The European University launches the fourth report of its Artificial Intelligence Observatory in Higher Education and incorporates this technology as a key tool in the training of its students, both as support and protagonist of various projects

Artificial Intelligence in the education of the future

That Artificial Intelligence is changing our world is already a given. This technology is opening new doors, changing the way we view many common tasks in the workplace, and generating new career prospects. Its influence reaches multiple areas of daily life, including education. Incorporating this tool into the educational process in a structured way that prevents its misuse, while also recognizing its capacity to broaden professional horizons, is one of the priorities of the European University, which recently published the fourth report of its Observatory of Artificial Intelligence in Higher Education, Artificial Intelligence: Perspectives and Challenges from the Student's Viewpoint .

This study analyzes how Artificial Intelligence fosters an educational approach more focused on future professional activity, making it more interdisciplinary and personalized, and the role that teachers should adopt in this new scenario. “AI is the biggest technological challenge that higher education has ever faced,” explains Alberto Sols, Dean of the STEAM School at the European University. “Other revolutions have taken much longer to reach everyone, but this one is reaching far more people in much less time.”

AI as a driver of training

Since 2023, the European University has taken an active role in researching and analyzing AI as a tool for higher education. To this end, it created a committee, led by the company's CIO, Manu PatiƱo, to develop and implement AI-based solutions that could enhance student learning. This committee analyzes the possibilities for innovation, process improvement and resource optimization, the role AI plays in decision-making, and the competitive advantage that can result from using it in the educational process. Its goal is to make AI knowledge and access available to students and faculty across all disciplines at the university.

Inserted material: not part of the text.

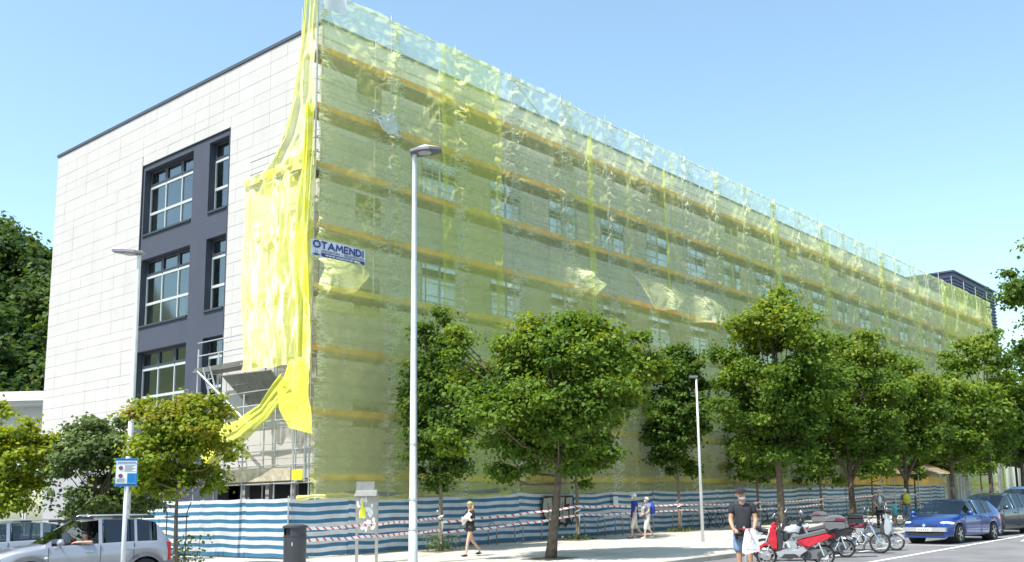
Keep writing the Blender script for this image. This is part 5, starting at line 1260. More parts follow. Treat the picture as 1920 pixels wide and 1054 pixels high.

As part of this initiative, the European University has implemented around twenty AI-based solutions, both developed in-house and in collaboration with various companies, aimed at improving and facilitating educational training. These include translation tools to automate processes and overcome language barriers, conversation assistants to help professors and students, tools for searching the university website, and an academic assistant, called Sof.AI , with specific knowledge to support students throughout their academic journey. Similarly, the learning guides for the STEAM School's degree programs for the 2025/26 academic year will incorporate a code indicating the permitted level of AI use in documents and assessments.

Other AI applications being implemented by the European University are geared towards the field of marketing, with tools that monitor the activity of potential competitors, solutions for analyzing objectives, or for detecting information or patterns in surveys.